DESCRIPTION OF THE BROADER RESEARCH PROJECT Evidence is at the heart of adjudication, and adjudication at the heart of the international protection of human rights. Yet evidence in international human rights (IHR) adjudication remains to be comprehensively studied. DISSECT captures the evidentiary regimes in place in the world’s three regional human rights courts and in UN human rights quasi-judicial bodies. It sets itself four main tasks:

1. To examine from a purely legal perspective the formal and informal rules and practices (‘regime’) which govern the treatment of evidence in IHR adjudication.

2. To examine the political underpinnings and uses of the IHR evidentiary regime.

3. To identify ‘best’ and ‘worst’ practices and generate specific recommendations for use in IHR adjudication.
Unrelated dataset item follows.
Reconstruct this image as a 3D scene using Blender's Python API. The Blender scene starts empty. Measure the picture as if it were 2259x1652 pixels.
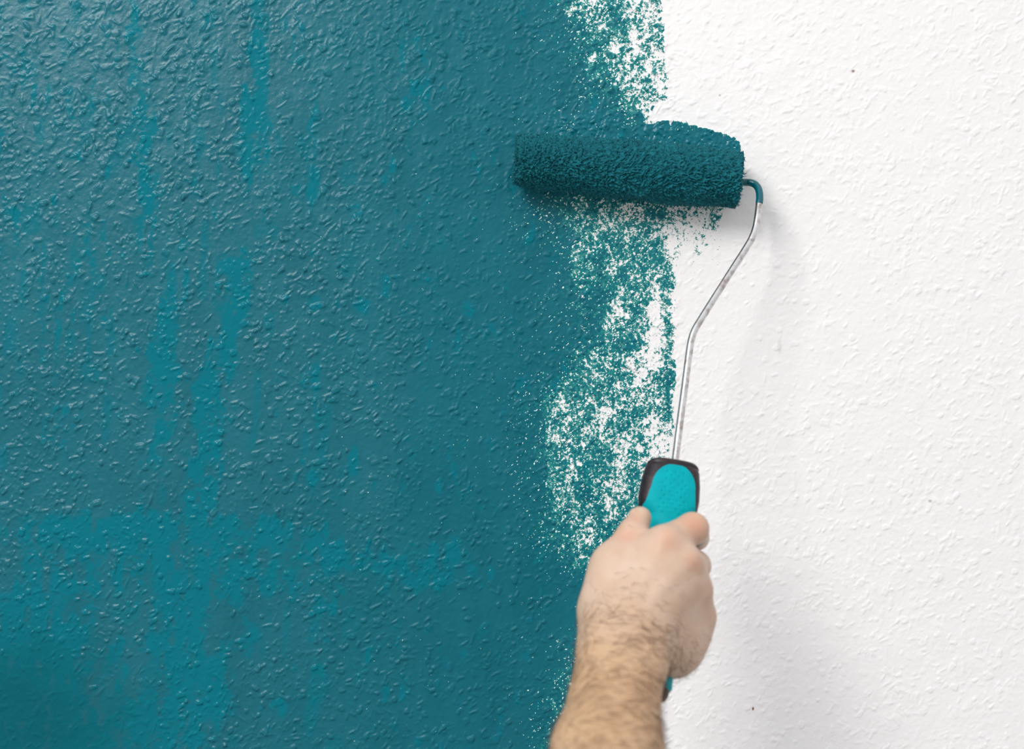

4. To develop new insights on evidence, truth and power and thus to create a new strand in Critical Legal Studies.

DISSECT’s overall intention is to support international human rights adjudicatory bodies who are always at risk of losing their legitimacy if they cannot demonstrate that they are acting logically, consistently and fairly. It also seeks to benefit victims of human rights abuse who seek international redress without knowing exactly what evidence is required of them.

Current concerns about ‘alt-truth’ and ‘truth decay’ make DISSECT’s subject of enquiry particularly timely. This recruitment wave is designed to help DISSECT deliver especially its fourth aim, although some projects may also contribute to the realisation of the other aims.